- [The problem]:
Review the listing and copy each line that holds the word "from".

- [Task inputs]:
....................
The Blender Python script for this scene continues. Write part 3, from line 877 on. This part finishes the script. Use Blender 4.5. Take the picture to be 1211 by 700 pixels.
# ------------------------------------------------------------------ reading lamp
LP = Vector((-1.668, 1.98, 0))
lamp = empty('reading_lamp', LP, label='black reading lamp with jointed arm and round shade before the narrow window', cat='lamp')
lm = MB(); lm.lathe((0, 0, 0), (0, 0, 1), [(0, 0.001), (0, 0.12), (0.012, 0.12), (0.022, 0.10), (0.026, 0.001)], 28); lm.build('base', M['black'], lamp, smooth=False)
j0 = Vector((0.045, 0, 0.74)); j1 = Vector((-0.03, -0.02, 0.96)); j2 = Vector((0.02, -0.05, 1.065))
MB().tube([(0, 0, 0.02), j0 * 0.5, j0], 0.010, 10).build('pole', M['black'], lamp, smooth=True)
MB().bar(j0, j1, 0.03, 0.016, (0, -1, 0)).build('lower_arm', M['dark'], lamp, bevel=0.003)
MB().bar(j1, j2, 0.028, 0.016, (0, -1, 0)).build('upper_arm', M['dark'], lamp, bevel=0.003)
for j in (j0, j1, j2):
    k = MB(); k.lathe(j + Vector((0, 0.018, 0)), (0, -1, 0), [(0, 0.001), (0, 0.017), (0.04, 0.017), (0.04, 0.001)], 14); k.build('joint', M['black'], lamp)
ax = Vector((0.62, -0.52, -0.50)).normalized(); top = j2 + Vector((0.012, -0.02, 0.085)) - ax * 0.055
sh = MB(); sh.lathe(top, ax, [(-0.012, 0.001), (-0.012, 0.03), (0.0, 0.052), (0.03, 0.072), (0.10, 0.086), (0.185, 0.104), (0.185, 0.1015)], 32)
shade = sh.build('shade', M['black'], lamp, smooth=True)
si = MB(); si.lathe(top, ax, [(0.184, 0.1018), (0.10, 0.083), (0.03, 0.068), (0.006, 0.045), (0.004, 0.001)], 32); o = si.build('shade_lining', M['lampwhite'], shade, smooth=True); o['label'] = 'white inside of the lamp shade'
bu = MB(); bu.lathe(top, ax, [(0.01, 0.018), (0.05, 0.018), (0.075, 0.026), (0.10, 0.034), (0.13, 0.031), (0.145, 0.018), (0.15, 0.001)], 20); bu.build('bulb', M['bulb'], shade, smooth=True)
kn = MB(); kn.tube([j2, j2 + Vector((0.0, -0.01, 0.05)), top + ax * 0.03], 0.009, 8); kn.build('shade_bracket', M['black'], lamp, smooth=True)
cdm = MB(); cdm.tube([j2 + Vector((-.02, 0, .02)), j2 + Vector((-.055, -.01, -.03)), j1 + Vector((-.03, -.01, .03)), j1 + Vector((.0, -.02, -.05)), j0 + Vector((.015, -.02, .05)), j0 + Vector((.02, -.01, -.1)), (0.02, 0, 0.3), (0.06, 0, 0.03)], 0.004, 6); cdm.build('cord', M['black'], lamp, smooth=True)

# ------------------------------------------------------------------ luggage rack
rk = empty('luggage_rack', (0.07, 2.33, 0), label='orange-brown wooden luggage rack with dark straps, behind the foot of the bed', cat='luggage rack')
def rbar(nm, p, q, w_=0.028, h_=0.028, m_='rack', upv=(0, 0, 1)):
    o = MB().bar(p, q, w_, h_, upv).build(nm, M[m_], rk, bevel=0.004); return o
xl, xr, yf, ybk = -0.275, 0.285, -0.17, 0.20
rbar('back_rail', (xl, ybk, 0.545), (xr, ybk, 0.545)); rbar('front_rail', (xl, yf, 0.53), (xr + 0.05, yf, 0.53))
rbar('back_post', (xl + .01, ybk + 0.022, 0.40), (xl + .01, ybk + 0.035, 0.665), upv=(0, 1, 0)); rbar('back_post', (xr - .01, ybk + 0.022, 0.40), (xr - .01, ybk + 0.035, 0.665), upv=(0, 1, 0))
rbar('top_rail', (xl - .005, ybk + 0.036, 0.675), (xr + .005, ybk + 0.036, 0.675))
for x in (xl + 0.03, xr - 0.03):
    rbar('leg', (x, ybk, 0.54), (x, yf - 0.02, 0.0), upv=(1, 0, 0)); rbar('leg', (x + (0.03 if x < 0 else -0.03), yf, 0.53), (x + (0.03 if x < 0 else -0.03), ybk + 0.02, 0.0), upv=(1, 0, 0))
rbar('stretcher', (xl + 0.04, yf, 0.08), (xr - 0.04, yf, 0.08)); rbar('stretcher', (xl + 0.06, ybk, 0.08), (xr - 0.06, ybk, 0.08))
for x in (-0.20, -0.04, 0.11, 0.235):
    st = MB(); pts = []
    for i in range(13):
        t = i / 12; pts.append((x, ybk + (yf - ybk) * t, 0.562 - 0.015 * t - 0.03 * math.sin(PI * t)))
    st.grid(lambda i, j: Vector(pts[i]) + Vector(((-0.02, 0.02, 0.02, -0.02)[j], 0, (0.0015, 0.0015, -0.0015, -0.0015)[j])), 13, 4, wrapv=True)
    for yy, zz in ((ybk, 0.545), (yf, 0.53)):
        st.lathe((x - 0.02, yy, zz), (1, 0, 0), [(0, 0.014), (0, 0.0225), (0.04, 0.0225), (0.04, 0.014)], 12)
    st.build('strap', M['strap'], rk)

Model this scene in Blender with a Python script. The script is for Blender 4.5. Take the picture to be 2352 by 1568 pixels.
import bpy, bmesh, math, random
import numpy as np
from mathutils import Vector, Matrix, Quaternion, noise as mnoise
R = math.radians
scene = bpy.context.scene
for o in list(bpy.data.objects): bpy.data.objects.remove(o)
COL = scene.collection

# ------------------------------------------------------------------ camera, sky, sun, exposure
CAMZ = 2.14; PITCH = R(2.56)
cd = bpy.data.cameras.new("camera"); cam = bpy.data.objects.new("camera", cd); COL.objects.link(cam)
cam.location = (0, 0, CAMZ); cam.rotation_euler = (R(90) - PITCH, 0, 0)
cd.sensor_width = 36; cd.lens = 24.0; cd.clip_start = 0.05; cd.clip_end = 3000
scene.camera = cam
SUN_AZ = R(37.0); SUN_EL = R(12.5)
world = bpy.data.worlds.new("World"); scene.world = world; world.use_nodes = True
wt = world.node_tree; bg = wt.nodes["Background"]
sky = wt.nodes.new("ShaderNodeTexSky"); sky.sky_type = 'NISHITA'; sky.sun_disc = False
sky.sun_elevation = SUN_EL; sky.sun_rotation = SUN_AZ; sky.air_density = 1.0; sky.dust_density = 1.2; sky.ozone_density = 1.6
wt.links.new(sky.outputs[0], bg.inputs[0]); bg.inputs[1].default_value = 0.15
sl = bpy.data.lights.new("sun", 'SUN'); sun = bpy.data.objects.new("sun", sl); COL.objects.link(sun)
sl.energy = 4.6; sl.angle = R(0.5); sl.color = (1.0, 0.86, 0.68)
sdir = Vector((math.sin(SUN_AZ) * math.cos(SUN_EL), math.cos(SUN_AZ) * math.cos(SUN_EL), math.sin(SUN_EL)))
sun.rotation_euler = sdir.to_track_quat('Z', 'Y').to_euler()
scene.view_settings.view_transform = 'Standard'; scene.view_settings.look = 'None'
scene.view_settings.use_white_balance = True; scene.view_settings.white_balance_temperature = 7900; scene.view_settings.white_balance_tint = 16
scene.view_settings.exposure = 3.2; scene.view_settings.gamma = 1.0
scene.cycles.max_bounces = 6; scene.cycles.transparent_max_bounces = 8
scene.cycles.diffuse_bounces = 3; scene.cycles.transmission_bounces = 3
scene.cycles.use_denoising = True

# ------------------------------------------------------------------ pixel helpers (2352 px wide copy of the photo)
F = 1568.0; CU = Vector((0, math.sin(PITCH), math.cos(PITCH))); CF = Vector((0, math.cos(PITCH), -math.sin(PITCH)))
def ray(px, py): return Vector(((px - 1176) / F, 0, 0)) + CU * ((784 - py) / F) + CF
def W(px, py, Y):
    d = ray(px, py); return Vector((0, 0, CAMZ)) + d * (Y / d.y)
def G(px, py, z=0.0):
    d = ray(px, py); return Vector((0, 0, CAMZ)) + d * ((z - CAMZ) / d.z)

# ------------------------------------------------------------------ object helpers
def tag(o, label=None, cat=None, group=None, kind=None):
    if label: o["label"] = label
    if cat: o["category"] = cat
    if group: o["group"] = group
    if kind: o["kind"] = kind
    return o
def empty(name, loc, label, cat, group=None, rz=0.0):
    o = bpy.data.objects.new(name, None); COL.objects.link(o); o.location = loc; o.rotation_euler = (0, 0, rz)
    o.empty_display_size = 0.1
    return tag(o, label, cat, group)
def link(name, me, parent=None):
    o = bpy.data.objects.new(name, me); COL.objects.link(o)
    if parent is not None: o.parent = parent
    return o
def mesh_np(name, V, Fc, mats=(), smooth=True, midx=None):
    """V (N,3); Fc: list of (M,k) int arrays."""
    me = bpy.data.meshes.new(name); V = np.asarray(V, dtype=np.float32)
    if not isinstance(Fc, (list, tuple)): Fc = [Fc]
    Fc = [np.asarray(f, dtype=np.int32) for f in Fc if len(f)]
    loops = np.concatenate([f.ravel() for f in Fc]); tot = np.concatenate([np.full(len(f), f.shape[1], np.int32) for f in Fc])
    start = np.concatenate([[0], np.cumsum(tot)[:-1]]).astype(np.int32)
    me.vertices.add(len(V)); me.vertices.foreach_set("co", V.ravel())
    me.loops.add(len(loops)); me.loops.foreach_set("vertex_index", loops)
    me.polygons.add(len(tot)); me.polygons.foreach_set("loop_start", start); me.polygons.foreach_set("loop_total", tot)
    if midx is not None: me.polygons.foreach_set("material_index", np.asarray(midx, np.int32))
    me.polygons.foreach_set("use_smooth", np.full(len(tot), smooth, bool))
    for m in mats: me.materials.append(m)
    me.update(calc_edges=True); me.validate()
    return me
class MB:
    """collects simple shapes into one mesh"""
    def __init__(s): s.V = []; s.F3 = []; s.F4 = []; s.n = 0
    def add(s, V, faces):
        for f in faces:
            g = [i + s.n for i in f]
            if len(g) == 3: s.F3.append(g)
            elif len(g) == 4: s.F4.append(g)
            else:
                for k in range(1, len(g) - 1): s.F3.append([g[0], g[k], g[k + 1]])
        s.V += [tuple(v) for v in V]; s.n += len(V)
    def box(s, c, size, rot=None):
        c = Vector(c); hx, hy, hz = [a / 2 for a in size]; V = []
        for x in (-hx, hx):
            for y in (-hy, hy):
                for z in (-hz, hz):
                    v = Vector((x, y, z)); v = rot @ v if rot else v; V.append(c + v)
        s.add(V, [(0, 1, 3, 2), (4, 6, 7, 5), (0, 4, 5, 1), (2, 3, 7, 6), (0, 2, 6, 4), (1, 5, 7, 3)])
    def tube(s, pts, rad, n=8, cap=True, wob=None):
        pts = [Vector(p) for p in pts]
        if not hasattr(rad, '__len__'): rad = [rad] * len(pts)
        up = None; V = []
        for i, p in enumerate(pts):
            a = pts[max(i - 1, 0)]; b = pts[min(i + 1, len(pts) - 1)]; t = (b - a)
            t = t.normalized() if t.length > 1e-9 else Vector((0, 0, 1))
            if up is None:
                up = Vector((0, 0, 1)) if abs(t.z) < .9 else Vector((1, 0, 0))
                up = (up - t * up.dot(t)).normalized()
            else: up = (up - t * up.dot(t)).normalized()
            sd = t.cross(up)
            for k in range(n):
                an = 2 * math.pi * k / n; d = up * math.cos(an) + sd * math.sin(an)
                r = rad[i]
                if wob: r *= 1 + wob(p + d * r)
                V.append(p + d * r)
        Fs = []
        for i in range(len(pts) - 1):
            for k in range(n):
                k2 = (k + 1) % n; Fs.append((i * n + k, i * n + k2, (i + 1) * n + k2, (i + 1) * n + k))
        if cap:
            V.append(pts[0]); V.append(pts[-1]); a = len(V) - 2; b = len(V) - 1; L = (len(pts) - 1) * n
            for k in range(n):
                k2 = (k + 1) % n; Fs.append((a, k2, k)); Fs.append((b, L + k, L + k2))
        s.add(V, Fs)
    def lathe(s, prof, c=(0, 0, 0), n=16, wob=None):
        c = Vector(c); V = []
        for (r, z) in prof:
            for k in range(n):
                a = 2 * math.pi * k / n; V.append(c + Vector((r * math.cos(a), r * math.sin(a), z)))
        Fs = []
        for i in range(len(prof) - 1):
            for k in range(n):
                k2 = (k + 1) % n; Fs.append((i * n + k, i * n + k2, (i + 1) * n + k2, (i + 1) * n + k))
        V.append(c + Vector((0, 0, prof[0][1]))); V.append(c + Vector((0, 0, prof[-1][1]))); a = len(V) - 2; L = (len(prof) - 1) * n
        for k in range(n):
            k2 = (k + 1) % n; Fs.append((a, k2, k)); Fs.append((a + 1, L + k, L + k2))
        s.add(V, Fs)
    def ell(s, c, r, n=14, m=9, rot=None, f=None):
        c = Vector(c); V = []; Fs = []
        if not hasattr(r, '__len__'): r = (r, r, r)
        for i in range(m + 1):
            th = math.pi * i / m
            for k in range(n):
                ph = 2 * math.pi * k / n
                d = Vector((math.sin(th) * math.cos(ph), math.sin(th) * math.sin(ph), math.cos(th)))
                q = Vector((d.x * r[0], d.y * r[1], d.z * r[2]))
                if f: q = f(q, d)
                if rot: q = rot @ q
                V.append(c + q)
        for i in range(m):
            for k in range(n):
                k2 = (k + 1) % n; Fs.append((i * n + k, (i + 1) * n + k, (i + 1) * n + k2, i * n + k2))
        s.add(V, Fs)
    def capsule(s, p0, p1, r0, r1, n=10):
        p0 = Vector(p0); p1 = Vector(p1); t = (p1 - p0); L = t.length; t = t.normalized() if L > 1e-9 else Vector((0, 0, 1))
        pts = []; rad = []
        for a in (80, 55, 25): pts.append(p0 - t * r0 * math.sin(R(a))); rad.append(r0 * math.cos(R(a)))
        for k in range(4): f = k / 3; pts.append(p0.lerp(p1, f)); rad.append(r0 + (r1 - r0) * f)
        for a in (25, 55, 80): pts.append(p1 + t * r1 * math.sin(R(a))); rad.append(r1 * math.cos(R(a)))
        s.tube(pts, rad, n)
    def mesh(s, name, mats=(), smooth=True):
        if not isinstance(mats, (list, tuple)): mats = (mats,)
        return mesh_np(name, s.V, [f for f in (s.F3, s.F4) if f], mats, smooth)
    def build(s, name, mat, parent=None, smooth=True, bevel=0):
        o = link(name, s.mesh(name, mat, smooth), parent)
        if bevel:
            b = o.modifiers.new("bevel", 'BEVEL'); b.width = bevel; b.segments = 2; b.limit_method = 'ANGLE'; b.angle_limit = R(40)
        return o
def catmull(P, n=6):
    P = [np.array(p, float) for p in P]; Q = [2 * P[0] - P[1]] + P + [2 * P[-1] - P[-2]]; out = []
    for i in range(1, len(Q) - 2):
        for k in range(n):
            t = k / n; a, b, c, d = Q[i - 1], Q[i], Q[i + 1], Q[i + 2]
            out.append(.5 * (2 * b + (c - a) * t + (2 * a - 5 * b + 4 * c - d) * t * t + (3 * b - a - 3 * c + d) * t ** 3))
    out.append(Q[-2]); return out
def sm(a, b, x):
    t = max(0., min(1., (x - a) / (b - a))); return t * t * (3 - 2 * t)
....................
- [Full output]:
The Blender Python script for this scene continues. Write part 3, from line 877 on. This part finishes the script. Use Blender 4.5. Take the picture to be 1211 by 700 pixels.
from mathutils import Vector, Matrix, Quaternion, noise as mnoise